------ Records to use ------
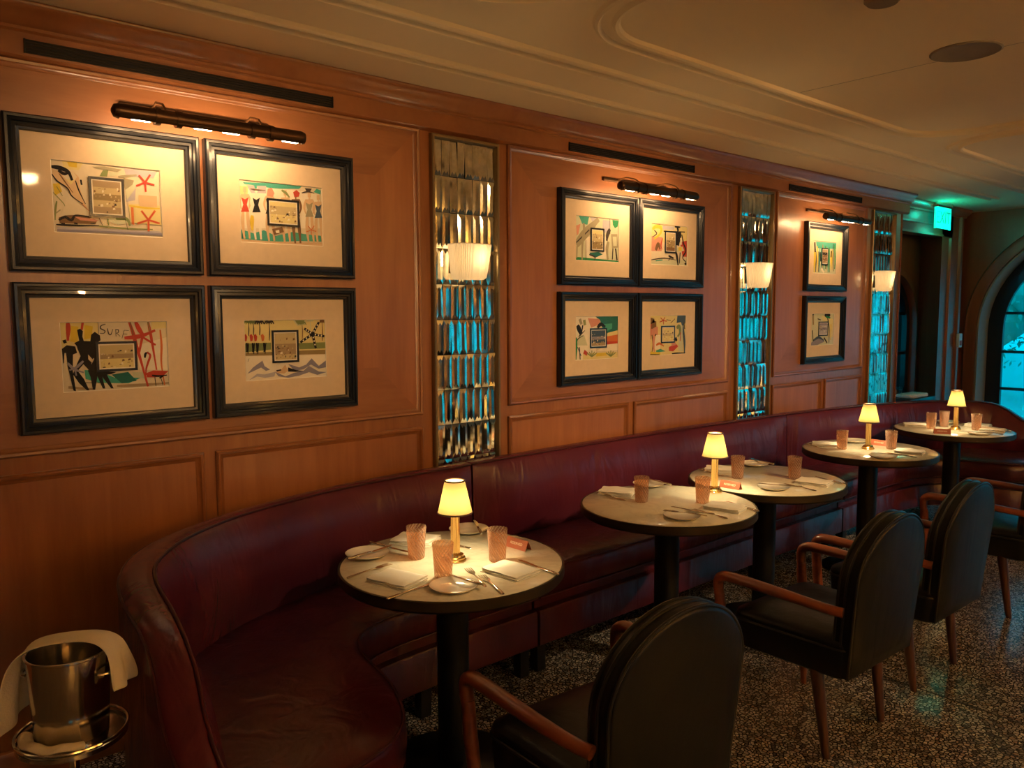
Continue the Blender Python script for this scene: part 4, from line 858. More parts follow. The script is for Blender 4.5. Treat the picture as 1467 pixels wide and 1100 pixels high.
------
------ Records to use ------
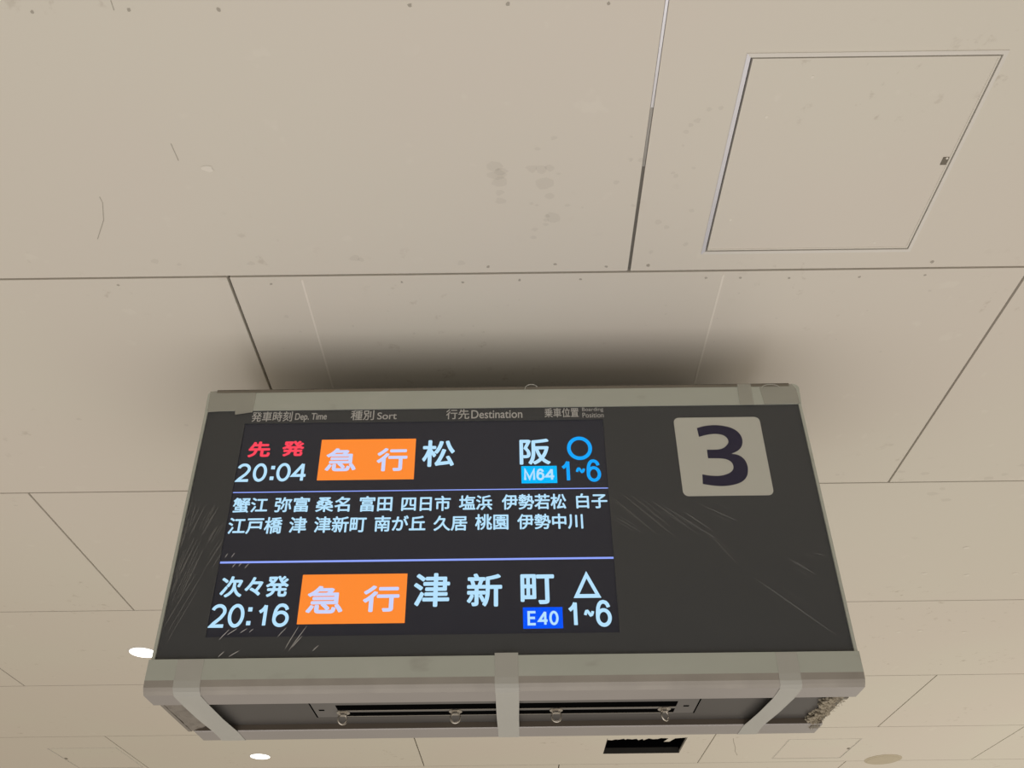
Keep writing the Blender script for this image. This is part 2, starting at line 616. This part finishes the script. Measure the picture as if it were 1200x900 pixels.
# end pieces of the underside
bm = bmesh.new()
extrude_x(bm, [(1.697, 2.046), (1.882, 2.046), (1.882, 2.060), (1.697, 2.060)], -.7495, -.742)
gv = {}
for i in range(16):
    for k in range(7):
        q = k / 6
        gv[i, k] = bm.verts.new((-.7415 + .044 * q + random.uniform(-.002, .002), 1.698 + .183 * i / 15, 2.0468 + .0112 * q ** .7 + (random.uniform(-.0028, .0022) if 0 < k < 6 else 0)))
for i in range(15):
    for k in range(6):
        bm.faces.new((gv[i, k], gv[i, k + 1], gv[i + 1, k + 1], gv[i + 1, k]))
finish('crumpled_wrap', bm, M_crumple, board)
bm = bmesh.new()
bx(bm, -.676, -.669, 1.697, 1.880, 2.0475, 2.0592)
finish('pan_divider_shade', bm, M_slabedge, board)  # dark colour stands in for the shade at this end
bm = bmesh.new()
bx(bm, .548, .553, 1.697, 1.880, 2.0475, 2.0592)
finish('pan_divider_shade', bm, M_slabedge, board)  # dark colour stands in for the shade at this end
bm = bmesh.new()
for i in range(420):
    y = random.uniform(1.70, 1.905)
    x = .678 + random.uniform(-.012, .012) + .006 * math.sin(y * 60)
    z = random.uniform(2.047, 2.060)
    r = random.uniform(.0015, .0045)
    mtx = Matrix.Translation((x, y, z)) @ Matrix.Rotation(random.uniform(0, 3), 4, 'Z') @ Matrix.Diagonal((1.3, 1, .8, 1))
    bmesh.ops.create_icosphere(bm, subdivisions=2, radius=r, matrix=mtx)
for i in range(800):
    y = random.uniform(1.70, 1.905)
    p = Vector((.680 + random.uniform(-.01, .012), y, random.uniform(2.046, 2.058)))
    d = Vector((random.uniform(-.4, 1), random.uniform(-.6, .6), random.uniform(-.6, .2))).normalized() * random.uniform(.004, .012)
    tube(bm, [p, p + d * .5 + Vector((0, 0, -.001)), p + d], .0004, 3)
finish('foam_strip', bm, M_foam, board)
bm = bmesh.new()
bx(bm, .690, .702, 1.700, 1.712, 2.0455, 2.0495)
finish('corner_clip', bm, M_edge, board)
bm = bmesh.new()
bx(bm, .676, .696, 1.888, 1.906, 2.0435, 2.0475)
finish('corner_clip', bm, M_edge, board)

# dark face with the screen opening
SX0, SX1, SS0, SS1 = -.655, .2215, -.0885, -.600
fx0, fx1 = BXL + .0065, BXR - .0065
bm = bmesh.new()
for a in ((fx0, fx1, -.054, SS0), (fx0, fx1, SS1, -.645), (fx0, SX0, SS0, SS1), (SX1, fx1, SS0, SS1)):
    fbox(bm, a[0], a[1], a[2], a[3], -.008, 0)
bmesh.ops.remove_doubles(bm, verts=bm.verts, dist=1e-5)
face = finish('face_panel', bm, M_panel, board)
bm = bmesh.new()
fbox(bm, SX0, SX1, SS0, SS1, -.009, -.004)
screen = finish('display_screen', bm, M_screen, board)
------
--- Short exercise ---
Give back only a number, the number of lines where the string "part" occurs.

--- Exercise answer ---
2